Output each entry verbatim and exclude every picture from it.

**Given records**
>> Start
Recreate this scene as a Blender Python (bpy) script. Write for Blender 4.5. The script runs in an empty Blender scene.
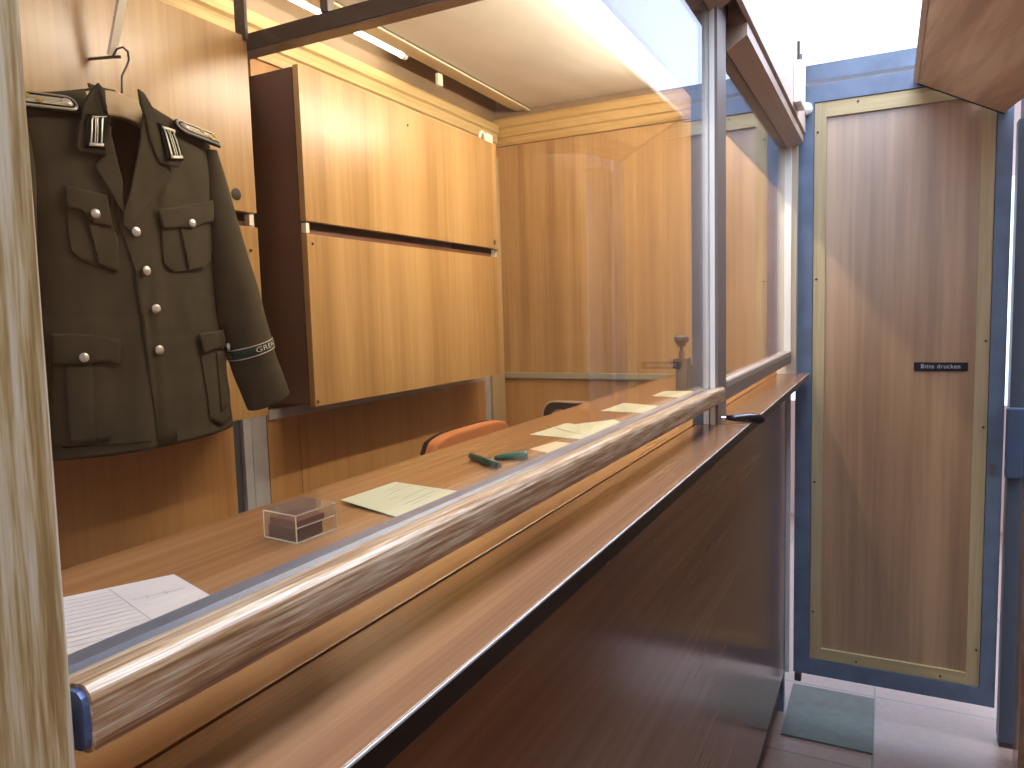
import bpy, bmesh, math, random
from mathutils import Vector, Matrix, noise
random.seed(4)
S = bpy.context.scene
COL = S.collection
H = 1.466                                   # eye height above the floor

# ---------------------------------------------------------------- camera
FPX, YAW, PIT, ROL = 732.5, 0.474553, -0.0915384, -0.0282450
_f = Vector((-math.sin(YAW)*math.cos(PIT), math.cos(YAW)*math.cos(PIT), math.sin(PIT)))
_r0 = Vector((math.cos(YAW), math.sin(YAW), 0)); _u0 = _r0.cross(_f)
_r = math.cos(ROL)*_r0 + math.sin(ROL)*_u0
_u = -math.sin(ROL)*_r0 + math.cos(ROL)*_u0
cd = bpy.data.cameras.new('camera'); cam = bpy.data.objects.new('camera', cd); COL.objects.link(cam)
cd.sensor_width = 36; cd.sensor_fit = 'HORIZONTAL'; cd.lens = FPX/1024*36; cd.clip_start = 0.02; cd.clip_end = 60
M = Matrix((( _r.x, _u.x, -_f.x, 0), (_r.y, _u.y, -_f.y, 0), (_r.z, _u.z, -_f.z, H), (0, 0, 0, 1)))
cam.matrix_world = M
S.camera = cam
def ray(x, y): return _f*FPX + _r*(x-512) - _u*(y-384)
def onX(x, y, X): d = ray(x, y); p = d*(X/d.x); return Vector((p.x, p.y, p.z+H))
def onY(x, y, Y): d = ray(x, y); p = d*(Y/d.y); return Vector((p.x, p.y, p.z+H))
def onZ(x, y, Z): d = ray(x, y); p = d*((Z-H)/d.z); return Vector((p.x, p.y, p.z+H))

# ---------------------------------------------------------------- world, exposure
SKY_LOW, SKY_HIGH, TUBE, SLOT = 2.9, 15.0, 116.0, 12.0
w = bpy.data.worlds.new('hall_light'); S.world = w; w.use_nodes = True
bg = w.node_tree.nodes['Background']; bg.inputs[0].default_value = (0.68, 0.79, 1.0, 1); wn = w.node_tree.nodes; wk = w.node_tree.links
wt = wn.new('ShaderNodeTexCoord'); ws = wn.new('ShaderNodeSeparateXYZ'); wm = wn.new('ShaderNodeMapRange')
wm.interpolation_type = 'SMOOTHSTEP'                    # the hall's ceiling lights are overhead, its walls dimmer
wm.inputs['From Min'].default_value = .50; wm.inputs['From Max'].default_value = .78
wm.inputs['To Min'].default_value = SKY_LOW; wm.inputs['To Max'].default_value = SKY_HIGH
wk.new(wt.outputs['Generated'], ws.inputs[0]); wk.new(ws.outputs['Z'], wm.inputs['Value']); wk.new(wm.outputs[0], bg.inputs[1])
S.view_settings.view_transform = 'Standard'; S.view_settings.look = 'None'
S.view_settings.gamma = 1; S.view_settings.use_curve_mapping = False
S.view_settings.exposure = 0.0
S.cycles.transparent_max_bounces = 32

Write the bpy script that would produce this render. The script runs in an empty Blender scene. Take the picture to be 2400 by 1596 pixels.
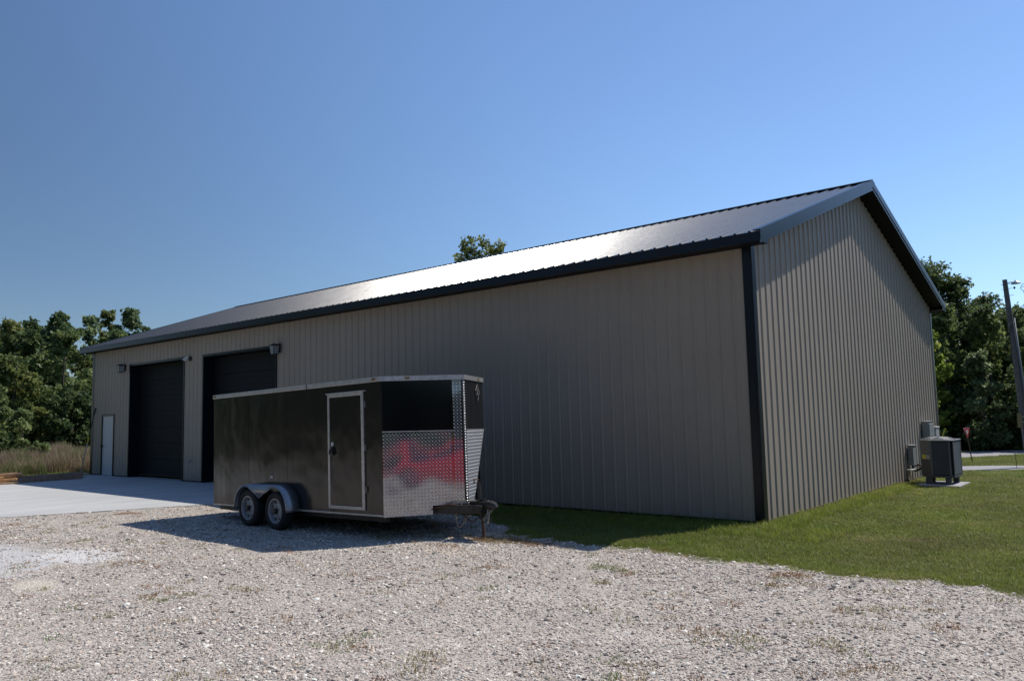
>> End
**Final answer**
Recreate this scene as a Blender Python (bpy) script. Write for Blender 4.5. The script runs in an empty Blender scene.
import bpy, bmesh, math, random
from mathutils import Vector, Matrix, noise
random.seed(4)
S = bpy.context.scene
COL = S.collection
H = 1.466                                   # eye height above the floor

# ---------------------------------------------------------------- camera
FPX, YAW, PIT, ROL = 732.5, 0.474553, -0.0915384, -0.0282450
_f = Vector((-math.sin(YAW)*math.cos(PIT), math.cos(YAW)*math.cos(PIT), math.sin(PIT)))
_r0 = Vector((math.cos(YAW), math.sin(YAW), 0)); _u0 = _r0.cross(_f)
_r = math.cos(ROL)*_r0 + math.sin(ROL)*_u0
_u = -math.sin(ROL)*_r0 + math.cos(ROL)*_u0
cd = bpy.data.cameras.new('camera'); cam = bpy.data.objects.new('camera', cd); COL.objects.link(cam)
cd.sensor_width = 36; cd.sensor_fit = 'HORIZONTAL'; cd.lens = FPX/1024*36; cd.clip_start = 0.02; cd.clip_end = 60
M = Matrix((( _r.x, _u.x, -_f.x, 0), (_r.y, _u.y, -_f.y, 0), (_r.z, _u.z, -_f.z, H), (0, 0, 0, 1)))
cam.matrix_world = M
S.camera = cam
def ray(x, y): return _f*FPX + _r*(x-512) - _u*(y-384)
def onX(x, y, X): d = ray(x, y); p = d*(X/d.x); return Vector((p.x, p.y, p.z+H))
def onY(x, y, Y): d = ray(x, y); p = d*(Y/d.y); return Vector((p.x, p.y, p.z+H))
def onZ(x, y, Z): d = ray(x, y); p = d*((Z-H)/d.z); return Vector((p.x, p.y, p.z+H))

# ---------------------------------------------------------------- world, exposure
SKY_LOW, SKY_HIGH, TUBE, SLOT = 2.9, 15.0, 116.0, 12.0
w = bpy.data.worlds.new('hall_light'); S.world = w; w.use_nodes = True
bg = w.node_tree.nodes['Background']; bg.inputs[0].default_value = (0.68, 0.79, 1.0, 1); wn = w.node_tree.nodes; wk = w.node_tree.links
wt = wn.new('ShaderNodeTexCoord'); ws = wn.new('ShaderNodeSeparateXYZ'); wm = wn.new('ShaderNodeMapRange')
wm.interpolation_type = 'SMOOTHSTEP'                    # the hall's ceiling lights are overhead, its walls dimmer
wm.inputs['From Min'].default_value = .50; wm.inputs['From Max'].default_value = .78
wm.inputs['To Min'].default_value = SKY_LOW; wm.inputs['To Max'].default_value = SKY_HIGH
wk.new(wt.outputs['Generated'], ws.inputs[0]); wk.new(ws.outputs['Z'], wm.inputs['Value']); wk.new(wm.outputs[0], bg.inputs[1])
S.view_settings.view_transform = 'Standard'; S.view_settings.look = 'None'
S.view_settings.gamma = 1; S.view_settings.use_curve_mapping = False
S.view_settings.exposure = 0.0
S.cycles.transparent_max_bounces = 32

Write the bpy script that would produce this render. The script runs in an empty Blender scene. Take the picture to be 2400 by 1596 pixels.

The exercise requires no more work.